Questo è il brano in cui Dylan costruisce il raffinatissimo paradosso della visione in assenza di oggetto; tanto che la visione diventa essa stessa l’oggetto. Il viaggio, la ricerca, l’attesa, l’idealizzazione di Johanna prendono totalmente il posto della sua persona fisica, tanto che non importa più della sua effettiva esistenza. Petrarca a New York.

In the empty lot where the ladies play blindman’s bluff with the key chain

And the all-night girls they whisper of escapades out on the “D” train

We can hear the night watchman click his flashlight

Ask himself if it’s him or them that’s really insane

Louise, she’s all right, she’s just near

She’s delicate and seems like the mirror

But she just makes it all too concise and too clear

That Johanna’s not here

The ghost of ’lectricity howls in the bones of her face

Where these visions of Johanna have now taken my place

Now, little boy lost, he takes himself so seriously

He brags of his misery, he likes to live dangerously

And when bringing her name up

He speaks of a farewell kiss to me

He’s sure got a lotta gall to be so useless and all

Muttering small talk at the wall while I’m in the hall

How can I explain?

Oh, it’s so hard to get on

And these visions of Johanna, they kept me up past the dawn

Inside the museums, Infinity goes up on trial

Voices echo this is what salvation must be like after a while

But Mona Lisa musta had the highway blues

You can tell by the way she smiles

See the primitive wallflower freeze

When the jelly-faced women all sneeze

Hear the one with the mustache say, “Jeeze

I can’t find my knees”

Oh, jewels and binoculars hang from the head of the mule

But these visions of Johanna, they make it all seem so cruel

The peddler now speaks to the countess who’s pretending to care for him

Sayin’, “Name me someone that’s not a parasite and I’ll go out and say a prayer for him”

But like Louise always says

“Ya can’t look at much, can ya man?”

As she, herself, prepares for him

And Madonna, she still has not showed

We see this empty cage now corrode

Where her cape of the stage once had flowed

The fiddler, he now steps to the road

He writes ev’rything’s been returned which was owed

On the back of the fish truck that loads

While my conscience explodes

The harmonicas play the skeleton keys and the rain

And these visions of Johanna are now all that remain

Bob Dylan - Visions of Johanna (1966)

Una lunga rincorsa tra le incarnazioni di Johanna, idea quasi platonica che si manifesta in epifanie di amori privati per le strade della città, nei cui vetri, nei cui schermi nasce il riflesso di un desiderio interiore.

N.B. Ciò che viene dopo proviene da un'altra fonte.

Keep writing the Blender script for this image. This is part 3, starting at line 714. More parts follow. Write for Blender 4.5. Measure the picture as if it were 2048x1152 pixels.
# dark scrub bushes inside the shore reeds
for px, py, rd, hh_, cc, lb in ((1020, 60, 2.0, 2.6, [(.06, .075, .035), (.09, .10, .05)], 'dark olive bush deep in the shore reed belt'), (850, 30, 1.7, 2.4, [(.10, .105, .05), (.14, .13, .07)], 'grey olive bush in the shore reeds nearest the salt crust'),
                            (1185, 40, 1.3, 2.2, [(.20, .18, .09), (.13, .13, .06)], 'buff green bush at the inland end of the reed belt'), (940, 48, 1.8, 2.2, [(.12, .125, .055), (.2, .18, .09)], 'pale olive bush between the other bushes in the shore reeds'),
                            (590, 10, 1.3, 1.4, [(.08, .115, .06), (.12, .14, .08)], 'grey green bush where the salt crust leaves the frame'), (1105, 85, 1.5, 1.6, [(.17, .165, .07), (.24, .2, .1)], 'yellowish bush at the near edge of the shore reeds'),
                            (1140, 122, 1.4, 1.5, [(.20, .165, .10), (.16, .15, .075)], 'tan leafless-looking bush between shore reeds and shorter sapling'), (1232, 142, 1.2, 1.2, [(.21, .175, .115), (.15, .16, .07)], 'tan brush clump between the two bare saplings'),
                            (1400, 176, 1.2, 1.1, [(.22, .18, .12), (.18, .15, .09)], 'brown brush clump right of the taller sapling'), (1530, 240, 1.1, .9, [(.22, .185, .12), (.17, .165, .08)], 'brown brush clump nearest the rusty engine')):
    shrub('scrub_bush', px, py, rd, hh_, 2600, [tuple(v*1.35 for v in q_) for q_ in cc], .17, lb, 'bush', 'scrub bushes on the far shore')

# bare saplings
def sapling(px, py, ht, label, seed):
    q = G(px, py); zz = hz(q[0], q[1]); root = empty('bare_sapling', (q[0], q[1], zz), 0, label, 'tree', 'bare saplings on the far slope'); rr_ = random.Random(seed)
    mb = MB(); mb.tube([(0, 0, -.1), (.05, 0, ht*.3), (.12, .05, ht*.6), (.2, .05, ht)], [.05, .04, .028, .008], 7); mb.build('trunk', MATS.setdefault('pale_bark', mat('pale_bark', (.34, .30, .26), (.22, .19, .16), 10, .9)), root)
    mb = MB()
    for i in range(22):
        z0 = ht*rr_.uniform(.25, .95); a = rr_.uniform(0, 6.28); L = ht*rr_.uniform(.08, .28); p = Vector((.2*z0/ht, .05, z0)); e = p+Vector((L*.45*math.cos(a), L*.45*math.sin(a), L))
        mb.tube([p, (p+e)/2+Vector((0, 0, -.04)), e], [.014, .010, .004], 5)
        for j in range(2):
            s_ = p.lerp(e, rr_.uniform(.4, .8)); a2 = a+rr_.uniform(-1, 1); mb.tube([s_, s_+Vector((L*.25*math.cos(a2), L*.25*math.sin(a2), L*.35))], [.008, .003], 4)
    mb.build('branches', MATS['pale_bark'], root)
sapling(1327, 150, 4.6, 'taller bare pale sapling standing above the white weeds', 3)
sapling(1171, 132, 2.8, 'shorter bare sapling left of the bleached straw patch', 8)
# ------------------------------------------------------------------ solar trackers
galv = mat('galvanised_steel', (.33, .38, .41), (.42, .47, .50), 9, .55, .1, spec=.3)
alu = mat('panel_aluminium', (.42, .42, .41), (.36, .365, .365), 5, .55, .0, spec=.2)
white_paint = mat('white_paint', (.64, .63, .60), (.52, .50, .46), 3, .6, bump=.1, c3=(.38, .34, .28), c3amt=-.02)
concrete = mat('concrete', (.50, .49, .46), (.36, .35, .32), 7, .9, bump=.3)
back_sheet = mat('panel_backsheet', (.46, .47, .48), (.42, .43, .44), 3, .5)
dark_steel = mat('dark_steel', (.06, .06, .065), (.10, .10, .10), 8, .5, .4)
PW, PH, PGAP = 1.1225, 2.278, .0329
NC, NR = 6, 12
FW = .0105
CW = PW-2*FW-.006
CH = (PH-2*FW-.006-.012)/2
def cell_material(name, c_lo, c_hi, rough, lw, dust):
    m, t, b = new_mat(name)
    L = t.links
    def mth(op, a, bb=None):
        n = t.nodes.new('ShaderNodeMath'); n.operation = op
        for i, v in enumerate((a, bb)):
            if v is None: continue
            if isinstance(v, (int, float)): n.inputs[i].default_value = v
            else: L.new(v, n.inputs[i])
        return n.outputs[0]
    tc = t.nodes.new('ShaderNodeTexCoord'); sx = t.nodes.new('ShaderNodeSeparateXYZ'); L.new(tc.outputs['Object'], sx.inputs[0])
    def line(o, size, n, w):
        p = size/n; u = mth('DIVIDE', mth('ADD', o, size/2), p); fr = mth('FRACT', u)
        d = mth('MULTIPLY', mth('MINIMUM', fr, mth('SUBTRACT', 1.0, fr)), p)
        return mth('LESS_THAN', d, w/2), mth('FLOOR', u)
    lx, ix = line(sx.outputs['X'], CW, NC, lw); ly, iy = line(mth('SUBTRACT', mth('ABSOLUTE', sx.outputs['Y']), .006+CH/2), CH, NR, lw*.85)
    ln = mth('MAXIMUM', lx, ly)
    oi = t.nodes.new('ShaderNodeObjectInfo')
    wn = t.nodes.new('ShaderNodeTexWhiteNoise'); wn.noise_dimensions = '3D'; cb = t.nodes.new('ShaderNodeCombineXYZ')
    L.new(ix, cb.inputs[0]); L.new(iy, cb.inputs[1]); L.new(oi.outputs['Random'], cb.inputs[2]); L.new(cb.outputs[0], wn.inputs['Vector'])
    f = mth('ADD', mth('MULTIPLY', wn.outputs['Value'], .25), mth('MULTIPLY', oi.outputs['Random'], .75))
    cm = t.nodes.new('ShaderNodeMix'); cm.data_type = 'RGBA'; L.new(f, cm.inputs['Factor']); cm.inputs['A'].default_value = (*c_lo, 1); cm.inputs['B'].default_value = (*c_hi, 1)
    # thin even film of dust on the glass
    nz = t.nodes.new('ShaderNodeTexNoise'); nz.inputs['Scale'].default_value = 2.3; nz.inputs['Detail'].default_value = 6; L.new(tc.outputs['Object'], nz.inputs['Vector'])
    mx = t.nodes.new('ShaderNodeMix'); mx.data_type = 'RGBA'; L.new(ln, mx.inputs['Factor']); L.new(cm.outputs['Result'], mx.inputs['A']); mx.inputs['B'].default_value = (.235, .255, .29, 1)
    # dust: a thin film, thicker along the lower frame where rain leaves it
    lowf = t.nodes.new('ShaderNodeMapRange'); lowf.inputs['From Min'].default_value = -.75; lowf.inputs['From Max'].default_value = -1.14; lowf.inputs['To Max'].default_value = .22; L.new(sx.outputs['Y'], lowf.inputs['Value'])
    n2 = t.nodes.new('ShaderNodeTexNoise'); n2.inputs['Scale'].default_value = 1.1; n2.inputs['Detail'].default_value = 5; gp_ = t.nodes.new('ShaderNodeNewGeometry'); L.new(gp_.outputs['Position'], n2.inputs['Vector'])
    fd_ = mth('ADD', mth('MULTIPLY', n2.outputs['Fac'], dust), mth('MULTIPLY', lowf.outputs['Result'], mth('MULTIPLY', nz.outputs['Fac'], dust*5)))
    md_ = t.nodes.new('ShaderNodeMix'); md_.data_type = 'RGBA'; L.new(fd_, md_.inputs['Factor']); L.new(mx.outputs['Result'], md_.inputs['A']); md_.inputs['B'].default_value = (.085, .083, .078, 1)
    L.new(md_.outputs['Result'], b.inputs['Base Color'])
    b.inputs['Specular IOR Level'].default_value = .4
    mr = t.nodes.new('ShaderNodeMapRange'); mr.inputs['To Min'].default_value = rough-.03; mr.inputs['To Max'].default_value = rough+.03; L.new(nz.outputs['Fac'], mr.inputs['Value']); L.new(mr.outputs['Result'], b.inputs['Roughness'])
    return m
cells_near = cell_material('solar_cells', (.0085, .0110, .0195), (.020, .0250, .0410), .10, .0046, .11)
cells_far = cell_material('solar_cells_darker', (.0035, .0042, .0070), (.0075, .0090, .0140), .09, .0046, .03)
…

L’idea ritorna, persiste, imprigiona il pensiero in un loop tautologico da cui non si esce; la struttura circolare della canzone è come la ruota in cui corre perennemente il criceto. Ma Johanna, come essere umano, come donna, non c’è. Si aggira per il Village come l’apparizione di uno stato mentale.

Rimane solo Louise. E una visione.

Essendo, con “Sad Eyed Lady of the Lowlands”, il capolavoro di Blonde on Blonde, “Visions of Johanna” si candida ad essere una delle più affascinanti e profonde canzone mai scritte.